Options If You Do Not Win The H-1B Lottery  Featured

Options If You Do Not Win The H-1B Lottery 

 

 

 

By Attorney Devin M. Connolly

 

 

President Donald Trump has been highly critical of the H-1B program since taking office. Despite these criticisms and vows the change the program though, there was no shortage of foreign-born college graduates with potential employers willing to submit petitions to the U.S. Citizenship and Immigration Service (USCIS). These foreign-born college graduates are now experiencing another difficult part of the process – the waiting to see if their petition is selected in the H-1B lottery.
For the last several years the USCIS has conducted what is commonly referred to as the “H-1B lottery.” This is necessary because there are far more applicants than there are available visa numbers. The USCIS is only permitted to grant 85,000 H-1B visas per year. A portion of those 85,000 visas, 20,000 to be exact, are reserved for people who have earned Master’s degrees from U.S. universities.
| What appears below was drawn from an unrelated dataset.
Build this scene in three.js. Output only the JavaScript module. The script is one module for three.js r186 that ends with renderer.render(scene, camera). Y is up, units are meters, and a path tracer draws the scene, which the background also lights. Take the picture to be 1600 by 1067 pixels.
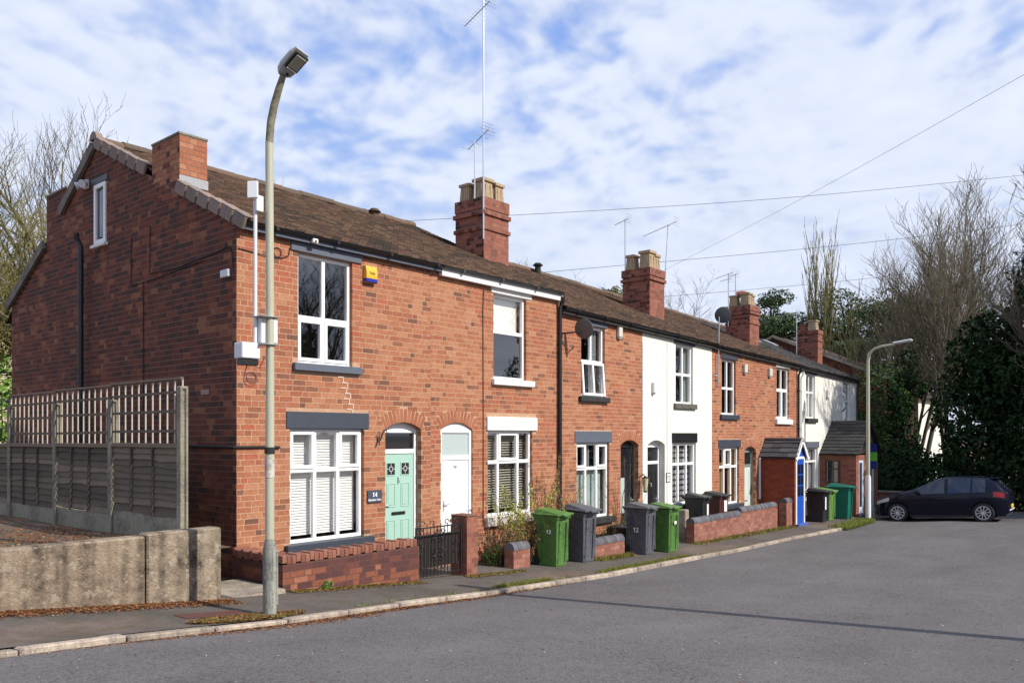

That leaves a mere 65,000 for those with Bachelor’s degrees hoping to lawfully work in a specialty occupation. While the number 65,000 may seem high, the demand has far exceeded the supply in recent years. The USCIS announced that they received approximately 199,000 H-1B petitions this year. With that many petitions, there are sure to be a lot of disappointed people after the lottery results are announced.
What should a person do if their petition is not selected in the lottery? Do they have to return to their native country, even though many of them may consider the U.S. to be their home? Do they have to abandon their dreams of lawfully working and living in the U.S., thereby potentially making them feel as if their education and/or work experience is somehow not valuable? These concerns and feelings are valid. However, they must be set aside before too long so that a viable solution can be found. It is necessary to find an alternative so that you can lawfully remain in the U.S.
There are many potential ways of obtaining lawful status in the U.S., either permanently or temporarily. While permanent resident status is often preferred, it is important to remember that a temporary visa may still be valid for several years.
One possibility is an ‘L’ visa. The ‘L’ visa is a temporary visa available to foreign-born citizens who have been working for a U.S. corporation’s parent or subsidiary company for at least one year out of the last three years. It is available to employees working as an executive or manager, or to employees with specialized knowledge. This obviously requires experience within a certain company and a particular background, but if these things do exist, it is certainly possible to obtain a visa allowing a person to work in the U.S. for three years. This permission to live and work in the U.S. may also be extended at the end of that three-year period.
There is also an ‘E’ visa. The ‘E’ visa is available to traders and investors who come to the U.S. pursuant to a treaty of commerce and navigation between the U.S. and a foreign country, including the Philippines. On a basic level, the applicant must carry on substantial trade between the U.S. and the foreign country, or direct the operations of a company in which they have invested a substantial amount of money.
In addition, do not overlook the possibility of an employer petitioning you for a green card. The route to a green card through employment is a multi-step process and can take anywhere from 6 months to many years to complete. The petitioner, who is the employer or prospective employer, files a labor certification request with U.S. Department of Labor (DOL), conducts necessary recruitment for the position, files an “Immigrant Petition for Alien Worker” with the USCIS, and before you know it, you are eligible to apply for permanent resident status. Though this may sound simple and straight-forward, obtaining a green card through employment is one of the most complex areas of U.S. immigration law.
Many people are hesitant to seek permanent resident status through an employer because they believe it will take years. And it might, depending on your country of birth, education, employment background, etc. However, it might also be faster than you would expect.
It is surely disappointing to not be selected in the H-1B lottery. Yet, lawfully working and residing in the U.S. may still be possible. Consult an experienced and knowledgeable immigration attorney to explore your options.